Al comienzo, estaba la danza violenta de los bloques que, después, se han convertido en signos que se muestran a los ojos de todos. Al sur, incluso, algunos se han convertido en sierras, en España o América Latina; otras son djebel en el Magreb; las formas, como las palabras que nombran a la montaña, cambian: mons, oros, montagna, munte, mal, gora, cada una de estas palabras corresponde sin duda a una visión cultural, mitológica, religiosa, histórica de lo que es la montaña; dag en turco, Shan en chino, Yama en japonés. Cada sonido debe hablar a su manera de una génesis; gunung, en Indonesia, menez, bretón, vouno griego. Se trata de palabras, sonidos y sentidos bien particulares y, sin duda, intraducibles, ya que la montaña de Noruega entra en el mar incluso a nivel físico y no se corresponde con la montaña asiática tibetana, que a su vez no representa la montaña volcánica del archipiélago que es Indonesia; o porque los Apeninos sirven de columna vertebral de un país, mientras que el Cáucaso separa el mundo de las estepas de Oriente Medio. Su acción, su función no es la misma. Y su nombre tampoco, en consecuencia. De país en país, de continente en continente, las montañas no hacen lo mismo. Hasta en el norte.

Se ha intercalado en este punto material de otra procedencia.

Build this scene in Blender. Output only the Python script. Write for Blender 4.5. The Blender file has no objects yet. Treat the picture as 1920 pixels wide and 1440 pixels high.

Al norte, incluso si hay poco que ocultar y lo humano se hace raro, las montañas aún existen: fjall noruego,islandés e incluso danés. Mägi, estón; vuori, finlandés... Después de las montañas de Grecia o de América, he continuando caligrafiando y pasando por ellas, intentando imaginar su danza ártica que termina o comienza en el mar y se acerca al polo.
Chile, Nueva Zelanda, África, Altai, y otras vendrán, incluso terminarán por formar un gran libro que podría llamarse, sin querer ser pretencioso, “Montañas del Mundo”.